Provided information:
++++++++++++++++++++
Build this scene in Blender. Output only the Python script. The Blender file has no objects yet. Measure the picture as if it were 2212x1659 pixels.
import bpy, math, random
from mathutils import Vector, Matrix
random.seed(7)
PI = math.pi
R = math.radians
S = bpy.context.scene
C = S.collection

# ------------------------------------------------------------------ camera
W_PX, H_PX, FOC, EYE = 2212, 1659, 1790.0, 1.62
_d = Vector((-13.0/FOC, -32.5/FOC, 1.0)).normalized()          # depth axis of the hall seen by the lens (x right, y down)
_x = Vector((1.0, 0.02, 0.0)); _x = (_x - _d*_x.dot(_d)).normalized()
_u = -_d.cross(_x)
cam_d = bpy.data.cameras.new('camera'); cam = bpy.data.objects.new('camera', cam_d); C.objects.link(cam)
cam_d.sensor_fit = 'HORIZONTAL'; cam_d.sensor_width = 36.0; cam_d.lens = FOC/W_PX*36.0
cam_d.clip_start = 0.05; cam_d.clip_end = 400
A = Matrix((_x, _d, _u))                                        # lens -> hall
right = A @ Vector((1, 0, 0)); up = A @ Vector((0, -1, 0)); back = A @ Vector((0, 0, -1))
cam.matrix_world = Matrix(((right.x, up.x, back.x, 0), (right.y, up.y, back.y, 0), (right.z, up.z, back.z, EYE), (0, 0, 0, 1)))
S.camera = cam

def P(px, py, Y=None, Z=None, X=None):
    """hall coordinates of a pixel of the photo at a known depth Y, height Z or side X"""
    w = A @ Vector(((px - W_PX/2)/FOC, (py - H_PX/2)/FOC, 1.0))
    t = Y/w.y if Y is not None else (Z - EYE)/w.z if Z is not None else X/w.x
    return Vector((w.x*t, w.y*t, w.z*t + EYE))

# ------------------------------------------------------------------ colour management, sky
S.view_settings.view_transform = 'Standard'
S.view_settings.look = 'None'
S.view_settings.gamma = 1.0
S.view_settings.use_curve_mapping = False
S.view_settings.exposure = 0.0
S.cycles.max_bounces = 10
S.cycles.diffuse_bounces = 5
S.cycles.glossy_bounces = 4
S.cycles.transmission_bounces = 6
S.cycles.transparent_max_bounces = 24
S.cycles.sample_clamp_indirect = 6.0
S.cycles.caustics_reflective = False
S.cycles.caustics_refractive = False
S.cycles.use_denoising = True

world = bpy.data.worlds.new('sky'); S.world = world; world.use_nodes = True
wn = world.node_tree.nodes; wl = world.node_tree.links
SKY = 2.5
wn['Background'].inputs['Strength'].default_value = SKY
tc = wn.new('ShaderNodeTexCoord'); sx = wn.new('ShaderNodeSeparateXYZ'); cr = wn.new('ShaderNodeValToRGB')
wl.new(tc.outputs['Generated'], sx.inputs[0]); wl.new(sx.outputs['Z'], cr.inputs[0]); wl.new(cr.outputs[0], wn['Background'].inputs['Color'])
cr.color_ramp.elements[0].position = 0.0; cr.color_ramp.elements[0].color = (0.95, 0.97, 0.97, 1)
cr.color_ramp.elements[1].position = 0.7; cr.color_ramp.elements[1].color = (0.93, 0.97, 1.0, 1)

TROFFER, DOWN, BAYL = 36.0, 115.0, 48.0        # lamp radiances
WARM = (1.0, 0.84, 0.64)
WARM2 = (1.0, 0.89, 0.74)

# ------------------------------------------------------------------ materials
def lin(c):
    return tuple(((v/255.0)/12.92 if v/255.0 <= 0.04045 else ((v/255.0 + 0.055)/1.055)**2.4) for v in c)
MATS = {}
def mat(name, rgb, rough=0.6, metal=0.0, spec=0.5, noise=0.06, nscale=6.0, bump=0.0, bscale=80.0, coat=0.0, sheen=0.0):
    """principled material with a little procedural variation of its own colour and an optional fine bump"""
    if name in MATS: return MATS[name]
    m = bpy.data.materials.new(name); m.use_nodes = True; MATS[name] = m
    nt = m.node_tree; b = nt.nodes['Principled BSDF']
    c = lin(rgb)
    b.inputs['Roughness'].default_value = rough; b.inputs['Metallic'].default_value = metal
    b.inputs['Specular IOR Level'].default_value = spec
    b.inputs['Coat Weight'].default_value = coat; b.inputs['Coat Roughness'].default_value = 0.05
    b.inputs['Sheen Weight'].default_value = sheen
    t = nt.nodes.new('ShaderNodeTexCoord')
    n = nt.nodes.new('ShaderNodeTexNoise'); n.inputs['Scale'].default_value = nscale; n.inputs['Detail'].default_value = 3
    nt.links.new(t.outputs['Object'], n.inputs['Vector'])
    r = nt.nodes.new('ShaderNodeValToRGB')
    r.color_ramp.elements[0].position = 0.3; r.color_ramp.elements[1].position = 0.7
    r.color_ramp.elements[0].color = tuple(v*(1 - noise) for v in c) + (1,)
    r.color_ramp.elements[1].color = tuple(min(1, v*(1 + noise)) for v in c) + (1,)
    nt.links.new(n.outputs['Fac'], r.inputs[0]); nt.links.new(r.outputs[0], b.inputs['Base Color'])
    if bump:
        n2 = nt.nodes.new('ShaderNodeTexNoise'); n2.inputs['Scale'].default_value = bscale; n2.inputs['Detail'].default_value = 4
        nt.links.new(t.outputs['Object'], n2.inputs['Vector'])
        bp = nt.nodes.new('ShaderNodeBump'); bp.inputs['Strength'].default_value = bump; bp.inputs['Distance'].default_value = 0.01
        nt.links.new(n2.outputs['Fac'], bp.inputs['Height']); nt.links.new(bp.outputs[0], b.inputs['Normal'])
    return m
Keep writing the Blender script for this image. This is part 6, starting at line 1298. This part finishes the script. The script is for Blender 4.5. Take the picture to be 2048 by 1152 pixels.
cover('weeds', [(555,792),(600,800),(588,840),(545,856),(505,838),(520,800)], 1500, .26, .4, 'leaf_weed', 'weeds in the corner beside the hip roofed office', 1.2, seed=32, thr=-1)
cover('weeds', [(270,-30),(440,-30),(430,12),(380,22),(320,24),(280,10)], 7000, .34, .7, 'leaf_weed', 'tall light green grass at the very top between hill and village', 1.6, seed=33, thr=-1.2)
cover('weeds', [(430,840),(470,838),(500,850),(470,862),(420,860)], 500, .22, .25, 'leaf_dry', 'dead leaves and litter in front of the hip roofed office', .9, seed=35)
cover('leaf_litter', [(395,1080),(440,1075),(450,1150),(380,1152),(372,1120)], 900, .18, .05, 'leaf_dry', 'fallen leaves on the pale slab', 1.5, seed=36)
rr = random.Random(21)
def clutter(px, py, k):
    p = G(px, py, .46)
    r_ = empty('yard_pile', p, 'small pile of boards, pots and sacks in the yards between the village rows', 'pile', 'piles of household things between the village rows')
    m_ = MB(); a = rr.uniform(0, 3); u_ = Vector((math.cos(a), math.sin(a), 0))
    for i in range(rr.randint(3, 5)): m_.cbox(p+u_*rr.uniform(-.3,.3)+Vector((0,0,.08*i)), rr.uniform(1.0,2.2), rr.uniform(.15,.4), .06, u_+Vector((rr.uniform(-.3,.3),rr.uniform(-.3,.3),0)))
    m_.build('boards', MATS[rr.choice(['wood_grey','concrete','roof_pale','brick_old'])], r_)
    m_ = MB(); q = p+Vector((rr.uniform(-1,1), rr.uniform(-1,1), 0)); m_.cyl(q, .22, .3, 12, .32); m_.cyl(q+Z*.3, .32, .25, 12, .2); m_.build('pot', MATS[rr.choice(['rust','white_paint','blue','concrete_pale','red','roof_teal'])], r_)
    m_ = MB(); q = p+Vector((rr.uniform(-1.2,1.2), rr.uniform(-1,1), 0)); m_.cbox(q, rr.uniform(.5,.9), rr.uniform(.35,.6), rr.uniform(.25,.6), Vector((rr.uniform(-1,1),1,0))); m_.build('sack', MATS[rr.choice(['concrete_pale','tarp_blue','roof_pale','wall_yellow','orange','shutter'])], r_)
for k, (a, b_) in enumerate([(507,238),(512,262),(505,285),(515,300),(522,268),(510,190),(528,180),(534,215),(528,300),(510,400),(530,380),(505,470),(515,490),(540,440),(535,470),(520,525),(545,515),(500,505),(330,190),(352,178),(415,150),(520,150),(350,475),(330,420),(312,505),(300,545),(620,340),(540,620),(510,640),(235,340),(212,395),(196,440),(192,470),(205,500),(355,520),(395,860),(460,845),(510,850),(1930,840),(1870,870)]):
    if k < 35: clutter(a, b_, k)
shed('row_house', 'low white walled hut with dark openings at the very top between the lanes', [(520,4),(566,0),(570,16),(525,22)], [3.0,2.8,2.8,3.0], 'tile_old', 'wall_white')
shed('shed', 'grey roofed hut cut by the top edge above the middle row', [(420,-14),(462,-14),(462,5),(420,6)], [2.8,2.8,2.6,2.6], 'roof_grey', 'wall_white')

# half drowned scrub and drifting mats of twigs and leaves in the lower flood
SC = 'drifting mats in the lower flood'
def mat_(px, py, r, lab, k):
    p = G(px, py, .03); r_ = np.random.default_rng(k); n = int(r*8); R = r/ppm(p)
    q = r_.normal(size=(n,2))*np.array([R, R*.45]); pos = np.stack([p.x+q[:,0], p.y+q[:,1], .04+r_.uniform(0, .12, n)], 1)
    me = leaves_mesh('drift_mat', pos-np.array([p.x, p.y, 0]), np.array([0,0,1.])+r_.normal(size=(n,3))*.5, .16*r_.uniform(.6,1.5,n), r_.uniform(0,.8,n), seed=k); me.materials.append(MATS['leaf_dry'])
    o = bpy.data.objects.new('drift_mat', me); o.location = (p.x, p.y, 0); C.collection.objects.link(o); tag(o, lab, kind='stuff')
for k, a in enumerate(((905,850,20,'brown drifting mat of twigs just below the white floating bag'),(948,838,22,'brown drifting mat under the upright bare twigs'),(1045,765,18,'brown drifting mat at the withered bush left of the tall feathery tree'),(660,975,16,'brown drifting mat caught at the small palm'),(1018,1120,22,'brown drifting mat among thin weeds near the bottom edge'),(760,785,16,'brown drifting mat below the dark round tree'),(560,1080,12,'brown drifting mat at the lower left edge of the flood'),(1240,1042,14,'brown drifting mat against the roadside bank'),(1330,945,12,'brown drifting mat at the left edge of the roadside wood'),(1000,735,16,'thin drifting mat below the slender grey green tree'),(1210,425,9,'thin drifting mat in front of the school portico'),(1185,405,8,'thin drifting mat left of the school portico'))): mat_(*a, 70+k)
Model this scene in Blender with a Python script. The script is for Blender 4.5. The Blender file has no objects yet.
++++++++++++++++++++
To be done:
How many lines of these entries contain the string "scene"? Reply with the number alone.

Answer to the exercise:
3